My Beloved World, by Sonia Sotomayor, Knopf, 336 pages, $27.95
In May 2009, shortly after Justice David Souter announced his retirement from the Supreme Court but before President Barack Obama got around to announcing his replacement, The New Republic published an article entitled "The Case Against Sotomayor." Written by legal affairs editor Jeffrey Rosen, the piece quoted several unnamed legal officials, including federal prosecutors and law clerks, who had worked directly with Sonia Sotomayor, Obama's presumed favorite to replace Souter. They were not impressed with her qualifications.
"They expressed questions about her temperament, her judicial craftsmanship, and most of all, her ability to provide an intellectual counterweight to the conservative justices," Rosen wrote. These legal insiders wanted "the most intellectually powerful and politically effective liberal justice possible," he continued, and they feared Sotomayor was not up to the job.
It was a damning exposé, especially coming from Rosen, a respected legal analyst writing at one of the flagship magazines of modern liberalism. And although the story failed to derail Sotomayor's nomination, it cast a shadow of doubt that continues to follow her on the bench.
Sonia Sotomayor does not mention this troubling episode in her new memoir, My Beloved World, nor does she do much to dispel any lingering liberal doubts. In fact, she ends her memoir in the year 1992, culminating with her decision to leave private practice at a powerful law firm in order to be confirmed as a judge on the U.S. District Court for the Southern District of New York. Aside from a brief mention of the surprise and humility she felt 17 years later when the president nominated her for Souter's seat on the Supreme Court, there is no discussion of Sotomayor's many years as a federal judge and no mention of any sort of legal philosophy that might be guiding her approach to the law.
It makes for a highly frustrating memoir from someone in her position. The story of Sotomayor's early life is riveting, to be sure, and readers cannot help but be impressed by her remarkable rise from a Bronx housing project, where her father drank himself to death when she was nine years old, to Princeton and then Yale Law School, where she excelled academically, to the Manhattan District Attorney's office, where she excelled again as a prosecutor, and finally to the federal bench. "I have never had to face anything," she writes, "that could overwhelm the native optimism and stubborn perseverance I was blessed with." She is justifiably proud of her accomplishments.
But most readers will also want to hear what came next in her career, and My Beloved World fails to deliver. In her 20-plus years on the federal bench, Sotomayor has confronted some of the most pressing issues of our time, from gun control to campaign finance regulation to President Barack Obama's health care overhaul. In such cases she consistently voted in support of broad government powers. Yet her memoir doesn't mention any of them.
Even the chapter detailing her years at Yale Law School, where conservative icon Robert Bork was one of her professors, offers little discussion of legal ideas. "I know some readers will be inclined to sift this chapter for clues to my own jurisprudence," she writes. "I regret to disappoint them, but that's not the purpose of this book."
Too bad she didn't set out with a different purpose.
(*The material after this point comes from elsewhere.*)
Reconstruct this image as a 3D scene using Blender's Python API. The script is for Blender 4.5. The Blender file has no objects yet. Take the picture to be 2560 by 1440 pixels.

Her former colleague John Paul Stevens, for example, spent 35 years on the Supreme Court before publishing his own memoir, and the resulting book offered a number of fascinating and controversial insights into both his own role in landmark cases and the secretive inner workings of the elite tribunal.
Similarly, Clarence Thomas waited until he had served 16 years on the Supreme Court before penning his own memoir, a work which managed to recount both his hardscrabble origins in Pinpoint, Georgia and his substantive views on numerous issues, ranging from race and abortion to his controversial 1991 Supreme Court confirmation battle. Those two books offer fine models of what a Supreme Court memoir can be.
Sotomayor is entitled to write any sort of thing she wants, of course, but it's still a shame she didn't follow the excellent examples recently set by Stevens and Thomas. Readers want to know what makes the justices of the Supreme Court tick, but that information is of little value when divorced from the legal and institutional context that made the justices so important in the first place. Let's hope she writes a second volume somewhere down the line.